A series of red carpet-friendly looks came in the form of featherlight, Lurex dresses in gold and a hot purple, crafted with fishing wire, with piles of ruffles cascading down a full skirt, or twisting around a tightly wrapped dress and bursting off of one shoulder.
More busy, and rather futuristic, there was a bolero skirt and vest combination, with sharp shoulders and rings of ruffles cinching the arm.
Much of the collection carried a timeless feel — a luxurious black velvet dress, for example, lined in bright, duchess-satin in emerald-green, juxtaposing splits with folds, and covering just one shoulder.
Bolero jackets came with intricate embroidery and puffed up shoulders, torero style, or in shimmery green and black stripes — Eighties style — with elegantly bulked-up arms, lined in velvet. The tuxedo was updated with an integrated sash and paired with the Bermudas.
Accessories were worked ineffectively, scrunched, satin boots with pointy toes were sexy; Philip Treacle hats added extra flair.
“We had to move quickly, we had to do it well — we did what we know how to do,” Vauthier said.
Part of the look book was shot in Paris, by Karim Sadli. The other half was shot in the Hamptons, by Inez & Vinoodh — the clothing having been shipped off to the U.S.

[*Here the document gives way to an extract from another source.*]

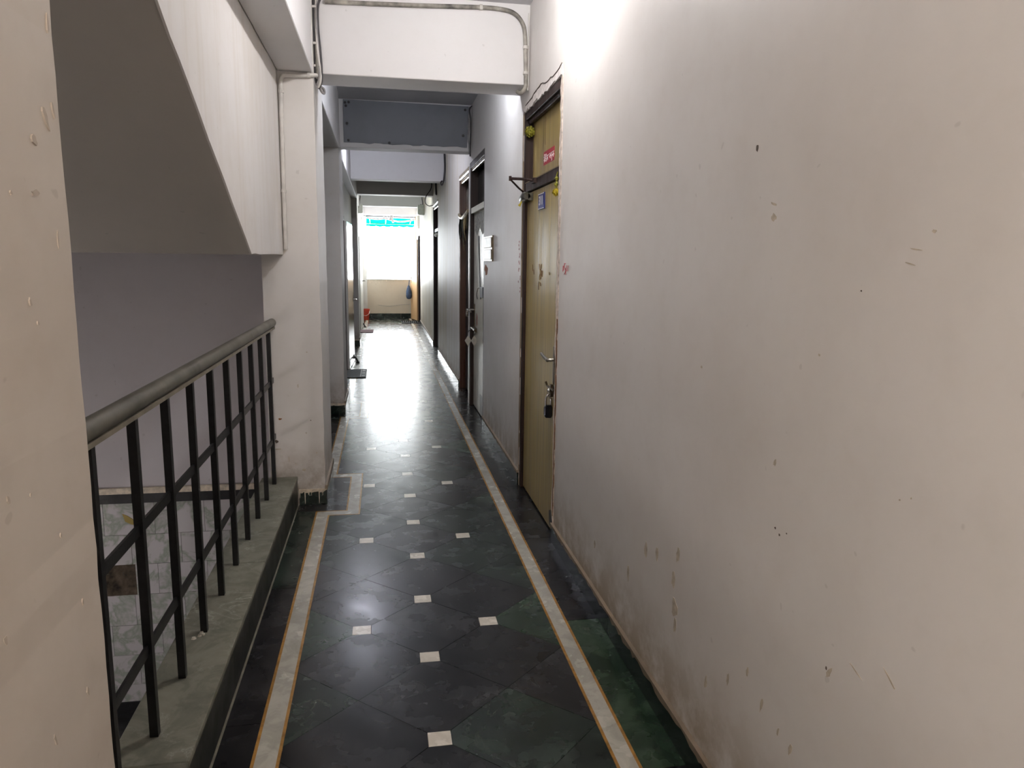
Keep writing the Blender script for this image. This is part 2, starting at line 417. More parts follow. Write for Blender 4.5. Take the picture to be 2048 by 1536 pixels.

“It was a moment of freedom, with no rules,“ he explained, noting that even with no specific editorial brief involved, he was pleased at how the different points of view came together in a coherent look book.
His woman certainly was stylish, leaning against a sandstone building in Paris or standing in a cluttered kitchen in the Hamptons.
Short films showed models wearing the clothing, on the street and in a club setting, the rock chic vibes relayed by scratchy guitar.